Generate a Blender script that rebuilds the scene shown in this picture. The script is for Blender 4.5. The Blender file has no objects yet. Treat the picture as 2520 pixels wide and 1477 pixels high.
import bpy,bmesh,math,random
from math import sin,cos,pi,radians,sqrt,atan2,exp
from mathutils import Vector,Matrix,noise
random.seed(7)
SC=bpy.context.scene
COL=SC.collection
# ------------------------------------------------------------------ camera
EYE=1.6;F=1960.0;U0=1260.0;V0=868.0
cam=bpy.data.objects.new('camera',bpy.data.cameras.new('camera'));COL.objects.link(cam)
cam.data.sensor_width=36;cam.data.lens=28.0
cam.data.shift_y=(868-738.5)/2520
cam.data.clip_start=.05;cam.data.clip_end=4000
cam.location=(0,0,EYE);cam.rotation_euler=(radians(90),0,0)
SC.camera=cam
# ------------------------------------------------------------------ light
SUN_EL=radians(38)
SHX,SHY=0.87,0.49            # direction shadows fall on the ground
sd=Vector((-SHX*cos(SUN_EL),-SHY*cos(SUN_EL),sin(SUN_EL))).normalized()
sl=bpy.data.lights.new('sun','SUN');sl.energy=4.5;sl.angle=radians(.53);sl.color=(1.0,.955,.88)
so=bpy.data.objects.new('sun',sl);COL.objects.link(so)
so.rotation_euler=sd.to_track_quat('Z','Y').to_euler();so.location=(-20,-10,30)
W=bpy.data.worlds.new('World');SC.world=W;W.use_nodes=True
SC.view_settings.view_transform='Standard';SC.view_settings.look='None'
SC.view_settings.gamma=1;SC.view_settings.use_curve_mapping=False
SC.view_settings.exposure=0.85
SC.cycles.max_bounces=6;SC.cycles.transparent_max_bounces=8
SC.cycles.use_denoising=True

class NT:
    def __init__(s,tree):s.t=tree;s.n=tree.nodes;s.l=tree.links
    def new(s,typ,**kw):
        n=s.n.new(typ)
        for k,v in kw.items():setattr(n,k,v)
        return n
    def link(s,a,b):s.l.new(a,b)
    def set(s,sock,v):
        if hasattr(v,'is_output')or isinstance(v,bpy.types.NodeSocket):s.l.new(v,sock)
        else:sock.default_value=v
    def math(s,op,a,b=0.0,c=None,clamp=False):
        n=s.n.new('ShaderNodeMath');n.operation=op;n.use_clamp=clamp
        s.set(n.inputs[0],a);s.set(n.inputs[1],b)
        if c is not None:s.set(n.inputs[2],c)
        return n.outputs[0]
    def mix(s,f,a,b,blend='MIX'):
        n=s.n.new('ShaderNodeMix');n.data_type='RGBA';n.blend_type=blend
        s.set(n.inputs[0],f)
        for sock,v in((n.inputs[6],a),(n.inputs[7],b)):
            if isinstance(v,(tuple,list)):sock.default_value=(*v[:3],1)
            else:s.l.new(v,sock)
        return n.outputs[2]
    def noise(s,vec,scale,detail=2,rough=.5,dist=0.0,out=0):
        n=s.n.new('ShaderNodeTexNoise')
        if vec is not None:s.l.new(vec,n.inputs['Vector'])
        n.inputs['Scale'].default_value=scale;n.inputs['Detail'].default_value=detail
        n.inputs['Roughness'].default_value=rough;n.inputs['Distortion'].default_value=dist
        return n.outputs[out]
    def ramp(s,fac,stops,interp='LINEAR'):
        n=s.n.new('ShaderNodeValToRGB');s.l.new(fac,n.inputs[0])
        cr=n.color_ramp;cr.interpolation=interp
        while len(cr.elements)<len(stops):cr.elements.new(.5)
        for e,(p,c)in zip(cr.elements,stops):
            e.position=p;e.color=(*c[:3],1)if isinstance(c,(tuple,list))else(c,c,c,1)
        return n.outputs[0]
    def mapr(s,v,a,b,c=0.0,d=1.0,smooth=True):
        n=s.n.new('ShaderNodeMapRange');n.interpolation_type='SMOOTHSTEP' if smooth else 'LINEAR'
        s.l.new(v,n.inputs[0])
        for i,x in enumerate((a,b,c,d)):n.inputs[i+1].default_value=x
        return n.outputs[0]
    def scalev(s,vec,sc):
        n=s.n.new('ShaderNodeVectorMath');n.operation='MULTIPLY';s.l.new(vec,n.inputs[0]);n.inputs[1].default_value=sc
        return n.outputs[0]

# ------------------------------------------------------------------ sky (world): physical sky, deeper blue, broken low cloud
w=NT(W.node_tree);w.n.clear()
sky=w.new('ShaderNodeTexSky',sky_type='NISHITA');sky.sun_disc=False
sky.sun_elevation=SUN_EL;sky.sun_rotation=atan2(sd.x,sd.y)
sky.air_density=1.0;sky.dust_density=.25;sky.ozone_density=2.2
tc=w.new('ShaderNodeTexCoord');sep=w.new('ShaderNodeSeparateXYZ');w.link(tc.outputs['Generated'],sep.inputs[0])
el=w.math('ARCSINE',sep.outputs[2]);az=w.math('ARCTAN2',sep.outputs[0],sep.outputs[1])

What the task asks
Please reproduce exactly the lines above, beginning with the first and ending with the line that contains "SC.cycles.use_denoising=True", and include nothing outside that range.

Exercise response
Generate a Blender script that rebuilds the scene shown in this picture. The script is for Blender 4.5. The Blender file has no objects yet. Treat the picture as 2520 pixels wide and 1477 pixels high.
import bpy,bmesh,math,random
from math import sin,cos,pi,radians,sqrt,atan2,exp
from mathutils import Vector,Matrix,noise
random.seed(7)
SC=bpy.context.scene
COL=SC.collection
# ------------------------------------------------------------------ camera
EYE=1.6;F=1960.0;U0=1260.0;V0=868.0
cam=bpy.data.objects.new('camera',bpy.data.cameras.new('camera'));COL.objects.link(cam)
cam.data.sensor_width=36;cam.data.lens=28.0
cam.data.shift_y=(868-738.5)/2520
cam.data.clip_start=.05;cam.data.clip_end=4000
cam.location=(0,0,EYE);cam.rotation_euler=(radians(90),0,0)
SC.camera=cam
# ------------------------------------------------------------------ light
SUN_EL=radians(38)
SHX,SHY=0.87,0.49            # direction shadows fall on the ground
sd=Vector((-SHX*cos(SUN_EL),-SHY*cos(SUN_EL),sin(SUN_EL))).normalized()
sl=bpy.data.lights.new('sun','SUN');sl.energy=4.5;sl.angle=radians(.53);sl.color=(1.0,.955,.88)
so=bpy.data.objects.new('sun',sl);COL.objects.link(so)
so.rotation_euler=sd.to_track_quat('Z','Y').to_euler();so.location=(-20,-10,30)
W=bpy.data.worlds.new('World');SC.world=W;W.use_nodes=True
SC.view_settings.view_transform='Standard';SC.view_settings.look='None'
SC.view_settings.gamma=1;SC.view_settings.use_curve_mapping=False
SC.view_settings.exposure=0.85
SC.cycles.max_bounces=6;SC.cycles.transparent_max_bounces=8
SC.cycles.use_denoising=True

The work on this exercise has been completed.